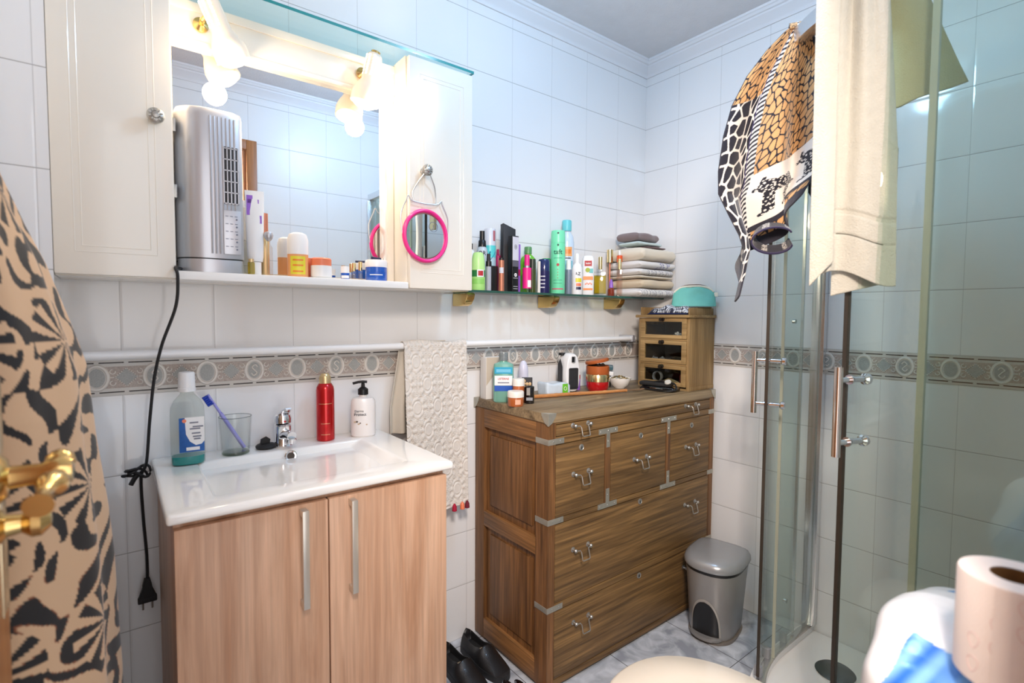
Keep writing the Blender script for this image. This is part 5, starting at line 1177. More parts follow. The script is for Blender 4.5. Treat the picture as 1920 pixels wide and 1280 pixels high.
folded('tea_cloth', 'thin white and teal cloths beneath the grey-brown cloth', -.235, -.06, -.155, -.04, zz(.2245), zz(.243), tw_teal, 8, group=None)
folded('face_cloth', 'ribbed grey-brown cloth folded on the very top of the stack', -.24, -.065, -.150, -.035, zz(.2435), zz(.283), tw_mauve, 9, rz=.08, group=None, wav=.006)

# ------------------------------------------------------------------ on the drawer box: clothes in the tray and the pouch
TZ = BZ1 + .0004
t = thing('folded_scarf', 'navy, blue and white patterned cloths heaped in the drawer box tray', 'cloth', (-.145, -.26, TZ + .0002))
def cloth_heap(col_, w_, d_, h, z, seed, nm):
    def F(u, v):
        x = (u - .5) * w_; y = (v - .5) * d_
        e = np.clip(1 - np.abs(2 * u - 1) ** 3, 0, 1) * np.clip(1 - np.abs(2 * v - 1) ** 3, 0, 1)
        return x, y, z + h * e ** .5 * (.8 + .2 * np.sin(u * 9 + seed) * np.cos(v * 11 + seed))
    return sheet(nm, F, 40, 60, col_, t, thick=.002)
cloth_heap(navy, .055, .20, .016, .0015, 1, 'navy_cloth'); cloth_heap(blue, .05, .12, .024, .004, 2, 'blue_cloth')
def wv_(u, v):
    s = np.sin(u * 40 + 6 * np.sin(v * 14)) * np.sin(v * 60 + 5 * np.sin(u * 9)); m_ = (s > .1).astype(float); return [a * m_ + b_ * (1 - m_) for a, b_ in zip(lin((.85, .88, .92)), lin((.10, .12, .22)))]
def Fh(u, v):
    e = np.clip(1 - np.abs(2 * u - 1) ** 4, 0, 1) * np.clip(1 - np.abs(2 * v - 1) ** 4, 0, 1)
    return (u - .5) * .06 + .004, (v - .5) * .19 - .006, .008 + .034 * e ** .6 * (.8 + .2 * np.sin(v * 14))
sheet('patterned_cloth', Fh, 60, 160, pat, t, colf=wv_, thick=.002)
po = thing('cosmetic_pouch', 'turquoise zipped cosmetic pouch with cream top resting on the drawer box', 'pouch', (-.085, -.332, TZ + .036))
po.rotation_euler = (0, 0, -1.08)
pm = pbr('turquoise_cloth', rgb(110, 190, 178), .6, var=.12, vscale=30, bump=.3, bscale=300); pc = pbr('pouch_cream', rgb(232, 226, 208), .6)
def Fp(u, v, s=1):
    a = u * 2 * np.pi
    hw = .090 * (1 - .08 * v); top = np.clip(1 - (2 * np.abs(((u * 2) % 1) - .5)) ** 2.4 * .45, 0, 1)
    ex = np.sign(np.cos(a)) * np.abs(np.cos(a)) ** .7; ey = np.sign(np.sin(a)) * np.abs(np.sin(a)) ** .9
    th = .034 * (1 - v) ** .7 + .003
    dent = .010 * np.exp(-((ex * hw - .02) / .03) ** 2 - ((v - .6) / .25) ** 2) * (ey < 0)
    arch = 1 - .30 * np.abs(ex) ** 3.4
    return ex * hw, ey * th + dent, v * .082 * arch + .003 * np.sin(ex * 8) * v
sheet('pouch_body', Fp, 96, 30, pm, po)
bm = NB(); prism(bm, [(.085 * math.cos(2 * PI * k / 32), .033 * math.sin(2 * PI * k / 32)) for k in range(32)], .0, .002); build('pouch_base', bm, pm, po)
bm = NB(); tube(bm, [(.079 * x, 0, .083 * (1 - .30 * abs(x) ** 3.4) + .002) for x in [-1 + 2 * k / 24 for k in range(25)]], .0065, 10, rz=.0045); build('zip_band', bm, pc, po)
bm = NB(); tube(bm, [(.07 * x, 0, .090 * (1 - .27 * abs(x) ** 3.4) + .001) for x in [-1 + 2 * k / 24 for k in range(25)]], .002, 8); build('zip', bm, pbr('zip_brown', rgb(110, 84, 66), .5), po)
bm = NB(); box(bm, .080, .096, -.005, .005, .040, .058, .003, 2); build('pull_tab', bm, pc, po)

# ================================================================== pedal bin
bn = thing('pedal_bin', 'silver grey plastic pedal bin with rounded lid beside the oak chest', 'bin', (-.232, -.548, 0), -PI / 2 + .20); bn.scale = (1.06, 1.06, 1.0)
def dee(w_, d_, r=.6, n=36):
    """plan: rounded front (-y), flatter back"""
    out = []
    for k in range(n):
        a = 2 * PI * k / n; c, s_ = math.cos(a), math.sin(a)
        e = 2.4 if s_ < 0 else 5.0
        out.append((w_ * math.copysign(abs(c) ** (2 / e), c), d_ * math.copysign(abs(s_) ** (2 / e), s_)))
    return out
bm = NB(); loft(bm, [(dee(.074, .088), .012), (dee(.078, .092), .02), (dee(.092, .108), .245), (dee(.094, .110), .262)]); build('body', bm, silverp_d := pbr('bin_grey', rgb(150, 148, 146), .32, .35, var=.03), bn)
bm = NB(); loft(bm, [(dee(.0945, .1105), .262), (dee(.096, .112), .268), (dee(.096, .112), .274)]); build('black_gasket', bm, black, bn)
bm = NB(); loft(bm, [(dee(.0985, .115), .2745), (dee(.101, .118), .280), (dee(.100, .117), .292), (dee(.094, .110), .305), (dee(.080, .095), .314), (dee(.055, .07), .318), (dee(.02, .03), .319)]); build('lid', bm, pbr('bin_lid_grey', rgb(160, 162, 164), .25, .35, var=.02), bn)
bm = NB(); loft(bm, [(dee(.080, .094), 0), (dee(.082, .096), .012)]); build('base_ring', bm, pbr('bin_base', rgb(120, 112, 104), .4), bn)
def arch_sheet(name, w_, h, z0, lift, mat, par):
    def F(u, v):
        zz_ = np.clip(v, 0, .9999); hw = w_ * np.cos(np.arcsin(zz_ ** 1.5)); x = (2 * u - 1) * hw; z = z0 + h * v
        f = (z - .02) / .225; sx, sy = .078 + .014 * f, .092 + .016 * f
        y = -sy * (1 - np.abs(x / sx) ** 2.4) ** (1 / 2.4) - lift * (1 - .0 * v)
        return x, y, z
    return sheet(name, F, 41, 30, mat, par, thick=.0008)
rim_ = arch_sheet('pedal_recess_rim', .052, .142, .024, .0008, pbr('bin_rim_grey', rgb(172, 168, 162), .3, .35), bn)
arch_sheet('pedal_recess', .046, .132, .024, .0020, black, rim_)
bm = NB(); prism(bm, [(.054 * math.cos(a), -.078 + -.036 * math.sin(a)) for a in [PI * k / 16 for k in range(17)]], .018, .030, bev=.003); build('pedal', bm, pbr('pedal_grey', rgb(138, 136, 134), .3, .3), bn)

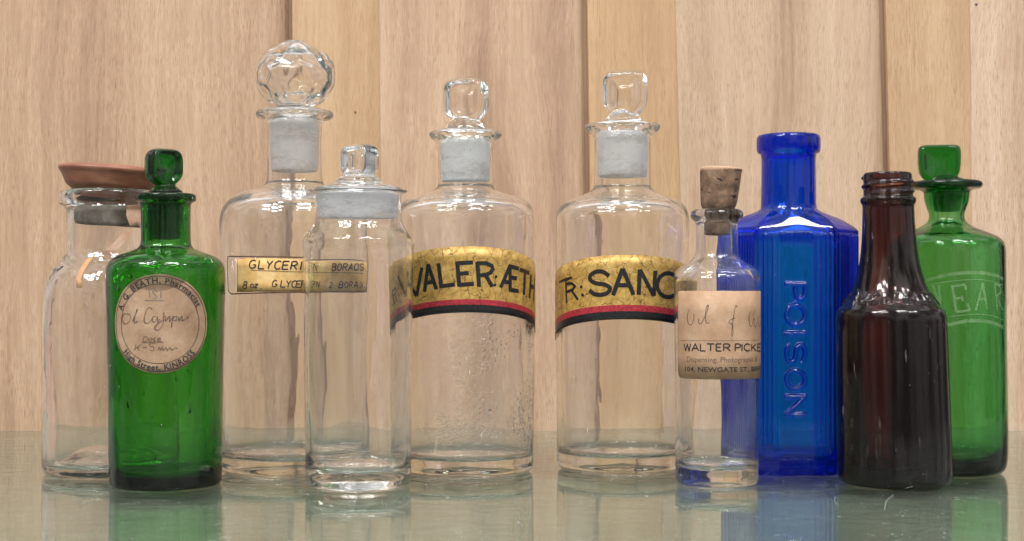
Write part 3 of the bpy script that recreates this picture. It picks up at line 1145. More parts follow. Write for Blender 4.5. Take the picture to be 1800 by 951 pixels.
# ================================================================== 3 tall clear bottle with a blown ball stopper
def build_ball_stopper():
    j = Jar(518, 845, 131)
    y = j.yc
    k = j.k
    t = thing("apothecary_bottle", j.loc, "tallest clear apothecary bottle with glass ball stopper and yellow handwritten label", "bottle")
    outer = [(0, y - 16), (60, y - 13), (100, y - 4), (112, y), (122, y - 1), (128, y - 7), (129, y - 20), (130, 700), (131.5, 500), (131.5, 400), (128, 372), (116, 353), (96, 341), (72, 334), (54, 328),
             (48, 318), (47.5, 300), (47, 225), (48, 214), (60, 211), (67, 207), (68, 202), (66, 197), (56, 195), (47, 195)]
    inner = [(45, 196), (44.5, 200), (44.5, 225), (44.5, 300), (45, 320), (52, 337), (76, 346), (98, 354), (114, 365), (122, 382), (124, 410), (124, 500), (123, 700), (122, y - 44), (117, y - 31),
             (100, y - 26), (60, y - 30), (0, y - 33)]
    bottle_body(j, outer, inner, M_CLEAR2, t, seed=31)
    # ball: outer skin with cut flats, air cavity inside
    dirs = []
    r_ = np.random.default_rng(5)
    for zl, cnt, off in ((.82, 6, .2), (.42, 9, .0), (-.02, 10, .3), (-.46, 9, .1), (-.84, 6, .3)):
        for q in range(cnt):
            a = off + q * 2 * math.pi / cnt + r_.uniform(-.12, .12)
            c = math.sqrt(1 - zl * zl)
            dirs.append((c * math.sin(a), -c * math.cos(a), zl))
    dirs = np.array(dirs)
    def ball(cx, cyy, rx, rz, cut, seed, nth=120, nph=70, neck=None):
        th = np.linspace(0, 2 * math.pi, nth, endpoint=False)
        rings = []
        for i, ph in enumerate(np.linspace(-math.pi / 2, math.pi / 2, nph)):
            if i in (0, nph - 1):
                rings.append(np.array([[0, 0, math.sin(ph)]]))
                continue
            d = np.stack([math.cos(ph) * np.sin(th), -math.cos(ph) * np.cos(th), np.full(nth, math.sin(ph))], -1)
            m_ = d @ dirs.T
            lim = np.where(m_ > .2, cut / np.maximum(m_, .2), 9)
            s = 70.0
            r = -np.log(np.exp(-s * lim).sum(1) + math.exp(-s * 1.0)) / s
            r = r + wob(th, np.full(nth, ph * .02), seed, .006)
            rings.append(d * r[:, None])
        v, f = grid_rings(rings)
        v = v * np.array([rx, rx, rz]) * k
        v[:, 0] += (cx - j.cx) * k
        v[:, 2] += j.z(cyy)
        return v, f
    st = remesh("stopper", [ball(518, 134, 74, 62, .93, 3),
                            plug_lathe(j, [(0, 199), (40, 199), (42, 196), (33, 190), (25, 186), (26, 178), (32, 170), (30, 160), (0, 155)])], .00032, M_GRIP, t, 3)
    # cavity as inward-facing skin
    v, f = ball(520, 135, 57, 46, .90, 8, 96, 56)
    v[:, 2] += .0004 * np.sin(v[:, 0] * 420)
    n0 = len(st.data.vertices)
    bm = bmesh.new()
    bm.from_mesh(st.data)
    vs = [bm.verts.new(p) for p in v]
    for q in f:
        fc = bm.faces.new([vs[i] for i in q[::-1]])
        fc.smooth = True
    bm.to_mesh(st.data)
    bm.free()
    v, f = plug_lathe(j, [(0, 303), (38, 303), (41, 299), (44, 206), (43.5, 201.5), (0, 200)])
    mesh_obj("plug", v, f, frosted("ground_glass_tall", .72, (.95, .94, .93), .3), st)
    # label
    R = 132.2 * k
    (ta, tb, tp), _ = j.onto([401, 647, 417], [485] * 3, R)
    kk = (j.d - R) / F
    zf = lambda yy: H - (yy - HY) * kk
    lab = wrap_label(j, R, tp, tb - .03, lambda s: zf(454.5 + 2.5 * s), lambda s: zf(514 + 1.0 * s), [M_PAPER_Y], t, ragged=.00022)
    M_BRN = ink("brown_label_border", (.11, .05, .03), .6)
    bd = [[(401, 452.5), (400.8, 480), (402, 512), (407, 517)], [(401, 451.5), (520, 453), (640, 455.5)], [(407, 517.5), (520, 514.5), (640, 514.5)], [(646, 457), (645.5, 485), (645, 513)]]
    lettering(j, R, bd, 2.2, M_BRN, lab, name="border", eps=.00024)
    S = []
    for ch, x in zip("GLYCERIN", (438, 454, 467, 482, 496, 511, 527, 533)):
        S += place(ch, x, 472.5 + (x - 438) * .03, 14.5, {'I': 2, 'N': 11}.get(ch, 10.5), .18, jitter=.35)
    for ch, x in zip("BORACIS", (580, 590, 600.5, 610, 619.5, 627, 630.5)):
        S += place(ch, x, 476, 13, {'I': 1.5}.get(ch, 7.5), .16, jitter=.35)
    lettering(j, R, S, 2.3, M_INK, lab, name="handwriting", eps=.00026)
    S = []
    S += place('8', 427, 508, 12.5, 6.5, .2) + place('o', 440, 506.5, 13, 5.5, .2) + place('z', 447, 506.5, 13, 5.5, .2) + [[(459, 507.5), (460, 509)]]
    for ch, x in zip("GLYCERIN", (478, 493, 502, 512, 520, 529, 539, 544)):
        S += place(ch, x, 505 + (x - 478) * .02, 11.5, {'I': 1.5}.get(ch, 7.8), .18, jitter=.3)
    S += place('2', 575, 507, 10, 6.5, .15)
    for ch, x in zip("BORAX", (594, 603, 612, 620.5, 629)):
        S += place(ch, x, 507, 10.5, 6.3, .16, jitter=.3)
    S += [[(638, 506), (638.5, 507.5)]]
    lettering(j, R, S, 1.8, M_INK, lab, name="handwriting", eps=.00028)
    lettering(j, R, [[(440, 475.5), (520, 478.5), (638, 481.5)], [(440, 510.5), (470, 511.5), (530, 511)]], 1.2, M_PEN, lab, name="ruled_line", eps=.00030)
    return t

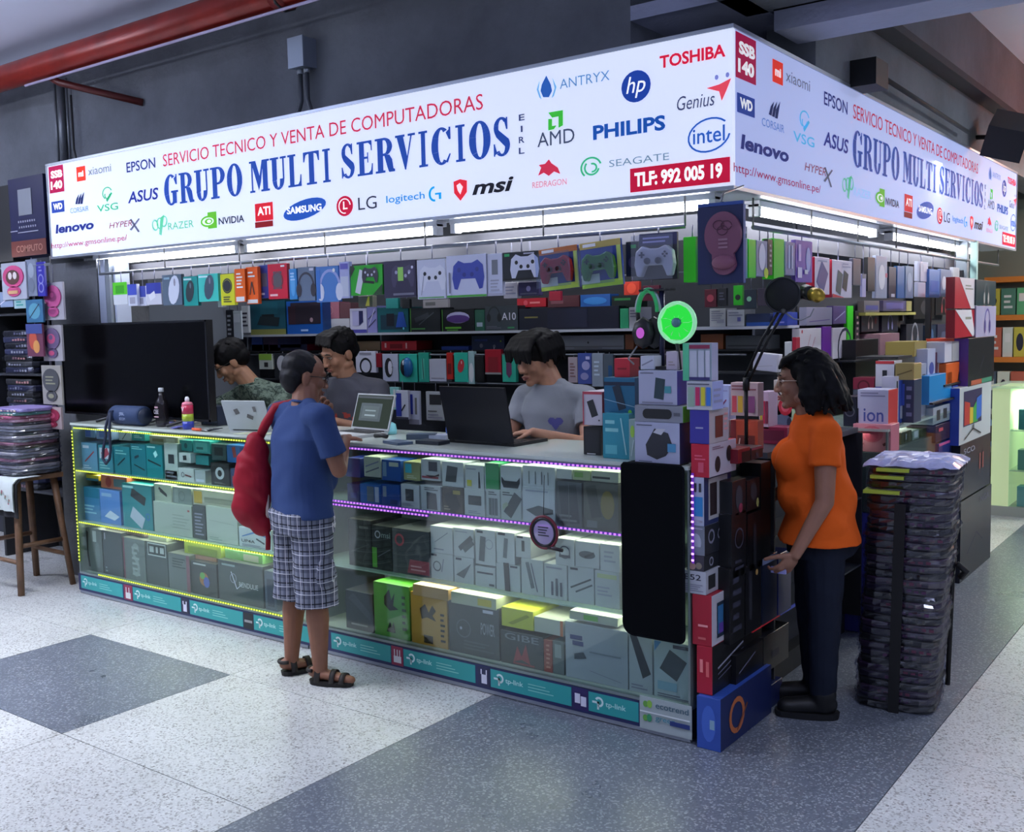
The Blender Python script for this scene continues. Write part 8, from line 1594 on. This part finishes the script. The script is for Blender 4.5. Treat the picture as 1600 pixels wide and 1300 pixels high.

Problem description: Up to and including the line containing "folded('face_cloth', 'ribbed grey-brown", repeat every line from the start of the data, but none of the pictures.

Response below:
Keep writing the Blender script for this image. This is part 5, starting at line 1177. More parts follow. The script is for Blender 4.5. Treat the picture as 1920 pixels wide and 1280 pixels high.
folded('tea_cloth', 'thin white and teal cloths beneath the grey-brown cloth', -.235, -.06, -.155, -.04, zz(.2245), zz(.243), tw_teal, 8, group=None)
folded('face_cloth', 'ribbed grey-brown cloth folded on the very top of the stack', -.24, -.065, -.150, -.035, zz(.2435), zz(.283), tw_mauve, 9, rz=.08, group=None, wav=.006)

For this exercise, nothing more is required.